森嶋兄弟は、重い問題を抱えている。水樹は、そんな三兄弟の光のような存在だったと思う。そのおかげで、三兄弟は自分なりの方法で困難を乗り越えていく。

一方、水樹は水樹で、家庭の事情や進学のことで悩んでいた。でも恩師と母親の後押しがあって、今の水樹は自分の仕事に誇りを持てるようになった。

人は関わる人によって、良くも悪くも変わる。

悪い環境から抜け出すのも容易じゃない。でも手を差し伸べてくれる人の手を取れば、諦めずに前を向けば、必ず環境は良くなると思う。

「時間がかかってもいい。簡単に諦めんなよ。」

「諦めるって気持ちは、周りの人間に伝染するんだ。」

自分の経験と重なる部分

この物語の子供たちを見て、自分の子供時代を思い出した。私も家庭環境が良くなくて、6歳下の妹と10歳下の弟の親代わりをした。

あの時は子供でいる余裕なんてなく、「明日は平穏に過ごせるか」ばかり考えていた。その結果、人に頼る、甘える、感情を表に出すのが苦手になってしまった。旦那さんに出会えて、正しく頼る、甘えるを覚えた。

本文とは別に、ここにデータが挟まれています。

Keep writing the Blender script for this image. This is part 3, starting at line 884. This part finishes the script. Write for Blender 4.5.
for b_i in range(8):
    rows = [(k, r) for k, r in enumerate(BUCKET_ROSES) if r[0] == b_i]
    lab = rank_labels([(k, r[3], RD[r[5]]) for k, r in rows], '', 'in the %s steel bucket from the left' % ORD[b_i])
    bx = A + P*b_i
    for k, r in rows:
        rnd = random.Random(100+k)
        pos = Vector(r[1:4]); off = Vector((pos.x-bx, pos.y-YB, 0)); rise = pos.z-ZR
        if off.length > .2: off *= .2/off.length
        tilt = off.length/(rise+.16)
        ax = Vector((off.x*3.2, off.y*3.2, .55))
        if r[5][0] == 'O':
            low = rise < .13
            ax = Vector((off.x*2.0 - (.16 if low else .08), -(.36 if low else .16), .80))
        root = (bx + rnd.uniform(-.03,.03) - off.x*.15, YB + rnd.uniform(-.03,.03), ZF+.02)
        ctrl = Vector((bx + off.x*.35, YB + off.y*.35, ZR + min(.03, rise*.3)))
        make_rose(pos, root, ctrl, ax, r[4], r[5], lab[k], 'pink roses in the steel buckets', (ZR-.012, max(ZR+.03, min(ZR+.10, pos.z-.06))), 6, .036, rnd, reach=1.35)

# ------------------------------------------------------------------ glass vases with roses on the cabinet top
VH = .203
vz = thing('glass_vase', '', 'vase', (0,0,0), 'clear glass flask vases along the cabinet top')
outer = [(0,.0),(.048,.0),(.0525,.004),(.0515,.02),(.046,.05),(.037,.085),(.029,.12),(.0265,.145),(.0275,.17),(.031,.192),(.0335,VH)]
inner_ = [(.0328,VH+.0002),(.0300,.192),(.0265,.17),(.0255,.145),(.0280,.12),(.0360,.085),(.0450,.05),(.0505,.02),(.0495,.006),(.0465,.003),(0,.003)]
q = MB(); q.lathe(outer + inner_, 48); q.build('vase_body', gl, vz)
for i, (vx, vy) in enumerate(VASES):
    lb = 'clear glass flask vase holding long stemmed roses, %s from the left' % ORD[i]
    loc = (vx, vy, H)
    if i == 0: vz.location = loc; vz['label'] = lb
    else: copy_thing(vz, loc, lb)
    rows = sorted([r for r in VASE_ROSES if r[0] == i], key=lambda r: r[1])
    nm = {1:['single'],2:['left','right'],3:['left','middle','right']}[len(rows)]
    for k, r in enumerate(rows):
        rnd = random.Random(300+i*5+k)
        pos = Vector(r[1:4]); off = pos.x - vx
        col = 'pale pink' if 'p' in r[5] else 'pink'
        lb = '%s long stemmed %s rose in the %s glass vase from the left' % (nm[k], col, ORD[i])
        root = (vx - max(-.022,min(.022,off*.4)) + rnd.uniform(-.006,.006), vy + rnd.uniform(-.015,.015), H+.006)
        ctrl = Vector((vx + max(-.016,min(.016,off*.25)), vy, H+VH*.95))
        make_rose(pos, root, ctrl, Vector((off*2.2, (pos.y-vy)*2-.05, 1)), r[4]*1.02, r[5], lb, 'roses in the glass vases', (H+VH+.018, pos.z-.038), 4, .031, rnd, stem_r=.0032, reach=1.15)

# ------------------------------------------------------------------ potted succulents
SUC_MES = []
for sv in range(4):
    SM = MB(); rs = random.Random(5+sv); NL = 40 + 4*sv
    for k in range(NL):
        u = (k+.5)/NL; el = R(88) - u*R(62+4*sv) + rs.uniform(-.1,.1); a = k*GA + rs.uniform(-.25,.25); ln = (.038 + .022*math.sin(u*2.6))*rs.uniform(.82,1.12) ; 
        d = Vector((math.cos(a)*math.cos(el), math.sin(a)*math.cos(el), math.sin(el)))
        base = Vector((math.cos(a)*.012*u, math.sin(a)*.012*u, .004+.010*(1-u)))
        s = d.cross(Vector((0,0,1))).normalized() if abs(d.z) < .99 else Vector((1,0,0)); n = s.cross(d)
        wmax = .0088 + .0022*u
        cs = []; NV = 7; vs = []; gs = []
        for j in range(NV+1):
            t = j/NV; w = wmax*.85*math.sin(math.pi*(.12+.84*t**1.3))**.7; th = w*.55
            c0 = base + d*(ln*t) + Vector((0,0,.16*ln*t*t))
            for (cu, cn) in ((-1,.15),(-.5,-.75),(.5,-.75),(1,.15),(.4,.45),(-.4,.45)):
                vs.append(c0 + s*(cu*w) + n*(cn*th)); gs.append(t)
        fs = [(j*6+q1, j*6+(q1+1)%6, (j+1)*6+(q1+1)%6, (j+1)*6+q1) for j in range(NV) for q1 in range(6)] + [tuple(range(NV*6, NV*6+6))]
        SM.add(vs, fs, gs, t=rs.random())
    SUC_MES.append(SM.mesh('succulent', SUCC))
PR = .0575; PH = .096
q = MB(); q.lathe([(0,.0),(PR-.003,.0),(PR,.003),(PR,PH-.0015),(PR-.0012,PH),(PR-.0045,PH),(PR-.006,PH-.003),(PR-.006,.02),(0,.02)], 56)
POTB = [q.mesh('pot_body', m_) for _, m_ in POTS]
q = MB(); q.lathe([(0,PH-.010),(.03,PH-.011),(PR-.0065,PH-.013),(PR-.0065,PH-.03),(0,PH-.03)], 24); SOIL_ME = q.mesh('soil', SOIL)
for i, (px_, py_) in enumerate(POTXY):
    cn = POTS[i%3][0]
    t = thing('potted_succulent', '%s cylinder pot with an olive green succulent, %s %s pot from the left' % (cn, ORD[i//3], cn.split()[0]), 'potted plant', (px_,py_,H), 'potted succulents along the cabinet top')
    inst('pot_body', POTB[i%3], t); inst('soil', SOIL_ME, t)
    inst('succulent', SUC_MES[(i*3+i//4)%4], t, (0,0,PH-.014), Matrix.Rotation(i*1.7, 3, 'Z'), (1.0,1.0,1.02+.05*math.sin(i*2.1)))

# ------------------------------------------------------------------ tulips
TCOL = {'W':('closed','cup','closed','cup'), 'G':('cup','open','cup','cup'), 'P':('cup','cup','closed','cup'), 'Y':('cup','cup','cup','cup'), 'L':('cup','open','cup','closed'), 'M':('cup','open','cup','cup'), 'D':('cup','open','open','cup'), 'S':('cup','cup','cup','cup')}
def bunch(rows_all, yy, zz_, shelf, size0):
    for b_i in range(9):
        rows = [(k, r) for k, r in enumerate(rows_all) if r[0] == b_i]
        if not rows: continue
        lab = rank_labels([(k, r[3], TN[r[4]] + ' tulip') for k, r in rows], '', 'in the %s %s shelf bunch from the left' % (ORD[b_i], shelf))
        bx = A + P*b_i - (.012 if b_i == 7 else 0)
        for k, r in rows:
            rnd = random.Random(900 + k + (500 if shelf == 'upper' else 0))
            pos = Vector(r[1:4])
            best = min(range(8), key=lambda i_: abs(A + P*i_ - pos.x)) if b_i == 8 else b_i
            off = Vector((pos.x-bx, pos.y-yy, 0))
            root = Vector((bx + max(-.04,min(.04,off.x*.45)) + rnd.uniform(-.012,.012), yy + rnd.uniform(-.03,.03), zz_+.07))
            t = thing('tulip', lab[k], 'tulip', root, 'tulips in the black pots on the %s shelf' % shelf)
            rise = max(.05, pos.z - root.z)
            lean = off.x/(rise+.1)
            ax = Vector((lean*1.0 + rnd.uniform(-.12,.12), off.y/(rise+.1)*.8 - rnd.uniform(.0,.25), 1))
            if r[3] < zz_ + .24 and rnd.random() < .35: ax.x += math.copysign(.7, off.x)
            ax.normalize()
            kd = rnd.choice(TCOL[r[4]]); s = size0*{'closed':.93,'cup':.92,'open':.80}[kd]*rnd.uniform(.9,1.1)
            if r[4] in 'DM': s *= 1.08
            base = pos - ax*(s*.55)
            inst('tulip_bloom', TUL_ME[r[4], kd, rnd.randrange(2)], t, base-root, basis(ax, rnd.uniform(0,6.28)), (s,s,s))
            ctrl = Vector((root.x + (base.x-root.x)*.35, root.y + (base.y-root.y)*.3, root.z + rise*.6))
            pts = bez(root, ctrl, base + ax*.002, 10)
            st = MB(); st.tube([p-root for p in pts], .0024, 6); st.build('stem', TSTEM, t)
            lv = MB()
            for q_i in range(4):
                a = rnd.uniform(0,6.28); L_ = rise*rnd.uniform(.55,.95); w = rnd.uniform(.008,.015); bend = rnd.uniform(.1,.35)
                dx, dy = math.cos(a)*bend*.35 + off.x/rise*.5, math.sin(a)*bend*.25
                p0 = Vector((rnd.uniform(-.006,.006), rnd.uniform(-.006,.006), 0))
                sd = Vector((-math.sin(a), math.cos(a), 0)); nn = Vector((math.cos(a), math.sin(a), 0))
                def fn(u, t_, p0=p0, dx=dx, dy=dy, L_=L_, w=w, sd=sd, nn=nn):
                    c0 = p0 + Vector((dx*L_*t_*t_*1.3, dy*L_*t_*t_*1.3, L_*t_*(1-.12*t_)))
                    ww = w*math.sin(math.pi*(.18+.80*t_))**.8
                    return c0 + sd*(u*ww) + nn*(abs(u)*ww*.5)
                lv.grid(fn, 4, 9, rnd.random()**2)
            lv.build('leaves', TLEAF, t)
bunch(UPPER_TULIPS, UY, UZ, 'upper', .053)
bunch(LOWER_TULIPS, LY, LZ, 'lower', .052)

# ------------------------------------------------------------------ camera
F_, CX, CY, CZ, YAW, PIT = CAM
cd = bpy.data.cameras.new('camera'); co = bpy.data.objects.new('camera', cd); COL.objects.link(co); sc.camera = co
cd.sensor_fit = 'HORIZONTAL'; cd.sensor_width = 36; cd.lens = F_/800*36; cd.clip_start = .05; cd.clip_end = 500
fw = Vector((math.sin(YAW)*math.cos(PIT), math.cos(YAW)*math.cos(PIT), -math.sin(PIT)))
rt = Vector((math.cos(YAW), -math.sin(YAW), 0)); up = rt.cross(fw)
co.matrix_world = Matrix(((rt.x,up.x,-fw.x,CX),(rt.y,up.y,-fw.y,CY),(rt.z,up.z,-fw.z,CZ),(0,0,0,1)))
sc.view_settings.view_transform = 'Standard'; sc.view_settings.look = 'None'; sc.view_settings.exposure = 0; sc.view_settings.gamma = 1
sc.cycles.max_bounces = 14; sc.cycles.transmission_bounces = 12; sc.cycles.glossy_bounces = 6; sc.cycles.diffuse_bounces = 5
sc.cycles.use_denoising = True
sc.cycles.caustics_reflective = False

この本を読みながら、「子供は子供らしく生活してほしい」と改めて感じた。明日のおやつと友達と何して遊ぶかで悩んでほしい。と同時に、大人になった私に、あの頃の自分のような子供たちに気がついてあげられるのかなという疑問も湧いた。

読後の気づきとこれからの自分

「人なんてわずかな時間を生きているのだから、いまこの瞬間にある本当の心を大切にしなければ、なんのために生きているのかわからなくなってしまう」

このセリフが心に響いた。

年齢、学歴でいろんなことを諦めてしまう大人もいる。もちろん、世の中には年齢制限があってできないこともたくさんある。でもそれ以外で、本当に自分がワクワクすることを学ぶ、始めるのは何歳からでもできると思った。人生は一度きり。どうせなら、可能な範囲でワクワクすることを選んで行動したい。

さいご

この本から私は、「諦めずに進むこと」「自分のやりたいことを見つける大切さ」のメッセージを受け取った。